> Prompt: Collect every line in the records below that contains the word "script".

> Material:

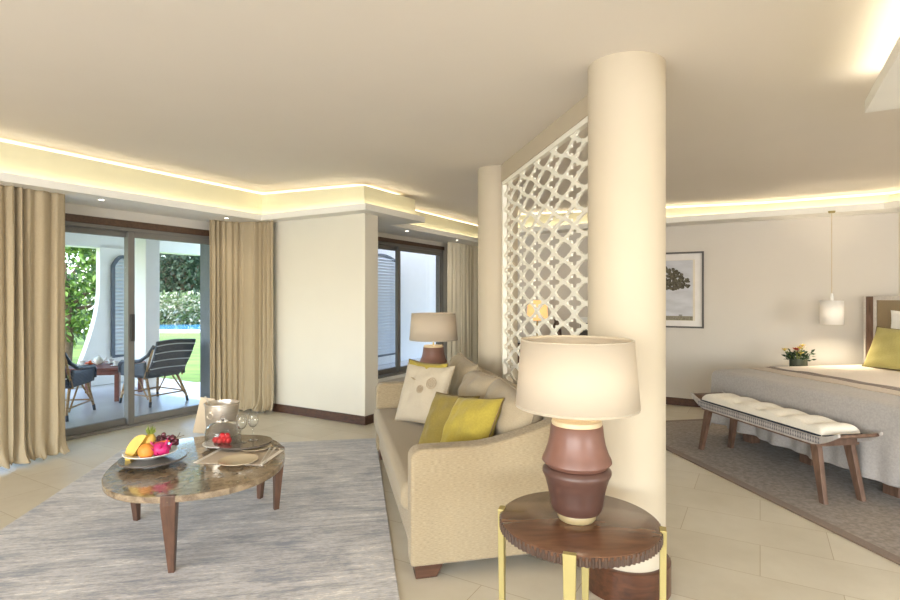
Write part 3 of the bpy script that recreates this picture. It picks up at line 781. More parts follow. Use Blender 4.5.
# melon slice: thick wedge with rounded edge
mb = MB(); prof = []
for i in range(25):
    a = PI*i/24; prof.append((.082*math.cos(a)*1.0, .05*math.sin(a)))
n = len(prof); v = [(x,0,z) for x, z in prof]+[(x*.96,.022,z*.97) for x, z in prof]+[(x*.8,.04,z*.8) for x, z in prof]
mb.add(v, [tuple(range(n)), tuple(range(3*n-1,2*n-1,-1))]+[(k*n+i,k*n+(i+1)%n,(k+1)*n+(i+1)%n,(k+1)*n+i) for k in range(2) for i in range(n)])
o = mb.build('melon_slice', M['melon'], loc=FC+Vector((-.055,-.045,.062))); o.rotation_euler = (R(-22), R(-58), R(12)); o.scale = (1.15,1.15,1.3); tag(o, 'upright yellow melon slice at the left of the fruit dish', 'fruit')
fruit('orange_fruit', 'orange at the front of the fruit dish', 'orange', (.018,-.075,.062), .036)
pf = thing('dragon_fruit', 'bright pink dragon fruit at the right of the dish', 'fruit', FC+Vector((.08,-.035,.062))); pf.scale = (FS,)*3
MB().sphere((0,0,0), .036, 12, (1.15,1,.95)).build('flesh', M['pitaya'], pf)
mb = MB()
for i in range(14):
    a = i*2.4; e = -.6+1.4*i/14; d = Vector((math.cos(a)*math.cos(e), math.sin(a)*math.cos(e), math.sin(e))); s_ = d*.034
    mb.tube([s_, s_+d*.012+Vector((0,0,.008)), s_+d*.016+Vector((0,0,.018))], [.008,.005,.0008], 5)
mb.build('scale_tips', M['pitaya'], pf)
fruit('papaya_slice', 'orange papaya slice lying across the middle of the fruit dish', 'papaya', (.06,-.02,.088), .042, (1.25,.4,.28), (0,R(-14),R(20)))
gr = thing('grape_bunch', 'bunch of dark purple grapes heaped at the back of the dish', 'fruit', FC+Vector((.05,.045,.055))); gr.scale = (1.2,)*3
mb = MB(); rnd = random.Random(5)
for i in range(46):
    a = rnd.uniform(0, 6.28); r_ = rnd.uniform(0, 1)**.5; z = rnd.uniform(0, .06)*(1-.5*r_)
    mb.sphere((math.cos(a)*r_*.07, math.sin(a)*r_*.04, .012+z), .0115, 7)
stuff(mb.build('grapes', M['grape'], gr))
MB().tube([(.05,0,.03),(.08,-.01,.05),(.095,-.01,.075)], .002, 5).tube([(.08,-.01,.05),(.11,.0,.058)], .0018, 5).build('stalk', M['twig'], gr)
pn = thing('pineapple_top', 'small pineapple crown standing behind the melon slice', 'fruit', FC+Vector((-.010,.02,.06))); pn.scale = (1.2,)*3
MB().sphere((0,0,.03), .026, 10, (1,1,1.6)).build('flesh', M['melon'], pn)
mb = MB()
for i in range(13):
    a = i*2.4; t = i/13; d = Vector((math.cos(a), math.sin(a), 0))
    mb.tube([Vector((0,0,.06)), Vector((0,0,.075))+d*.018*(1-t*.5), Vector((0,0,.085+.03*t))+d*.030*(1-t*.6)], [.006,.005,.0006], 4)
mb.build('crown_leaves', M['pine'], pn)

# ice bucket
b0 = top(222,437)
BK = Vector((b0.x, b0.y, TZ))
bk = thing('ice_bucket', 'brushed steel ice bucket with ring handles on the coffee table', 'bucket', BK, 0)
MB().lathe([(0,0),(.098,0),(.103,.006),(.115,.238),(.121,.243),(.121,.25),(.113,.25),(.111,.24),(.098,.012),(0,.01)], 64, cap=False).build('bucket_body', M['steel'], bk)
mb = MB().tube([(-.035+.020*math.cos(2*PI*i/20), -.117, .175+.020*math.sin(2*PI*i/20)) for i in range(21)], .003, 6, cap=False).sphere((-.035,-.110,.200), .010, 6)
mb.build('ring_handle', M['steel'], bk)
mb = MB().tube([(.022+.017*math.cos(2*PI*i/20), .115, .17+.017*math.sin(2*PI*i/20)) for i in range(21)], .003, 6, cap=False)
mb.build('ring_handle', M['steel'], bk)
tg = MB().tube([(-.05,.0,.12),(-.088,-.03,.255),(-.105,-.04,.30)], .007, 8).build('ice_tongs', M['steel'], loc=BK); tag(tg, 'steel tong handles leaning out of the ice bucket', 'tongs')
# napkin card leaning left of the bucket
M['card'] = plain('menu_card_buff', (214,196,168), .7)
n0 = top(199,434)
o = MB().box(-.052,.052,-.003,.003,0,.26).build('menu_card', M['card'], loc=Vector((n0.x-.0, n0.y+.02, TZ+.0)), bevel=.001, smooth=0); o.rotation_euler = (R(-10), R(10), R(14))
tag(o, 'buff menu card leaning against the left of the ice bucket', 'card')
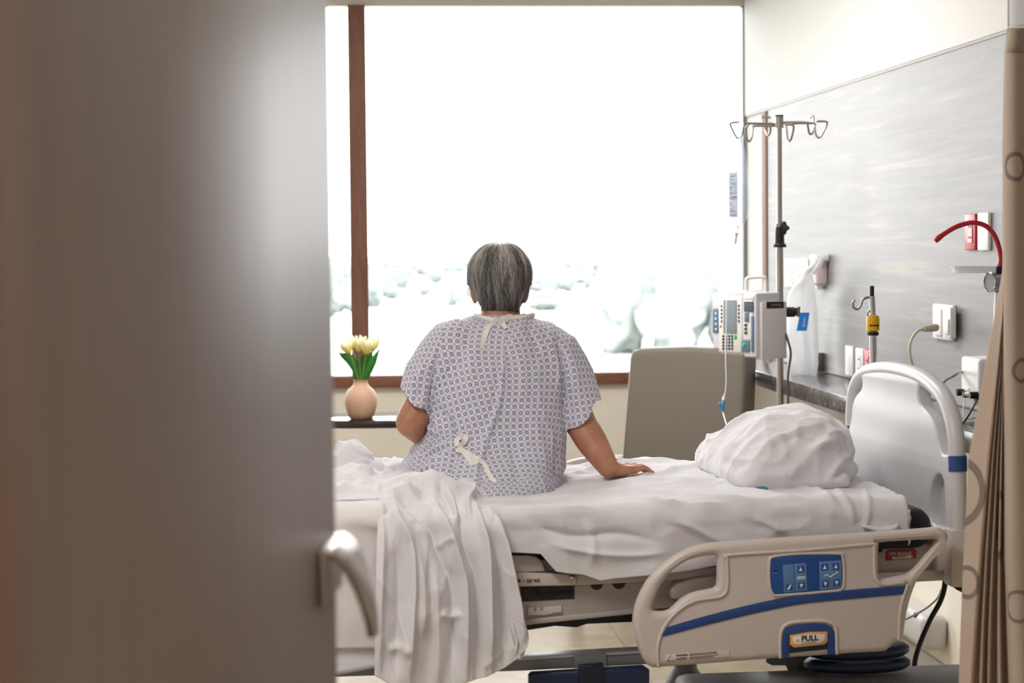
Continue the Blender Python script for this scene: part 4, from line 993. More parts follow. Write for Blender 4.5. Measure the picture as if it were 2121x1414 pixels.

> Correct output:
Write part 3 of the bpy script that recreates this picture. It picks up at line 781. More parts follow. Use Blender 4.5.
Continue the Blender Python script for this scene: part 4, from line 993. More parts follow. Write for Blender 4.5. Measure the picture as if it were 2121x1414 pixels.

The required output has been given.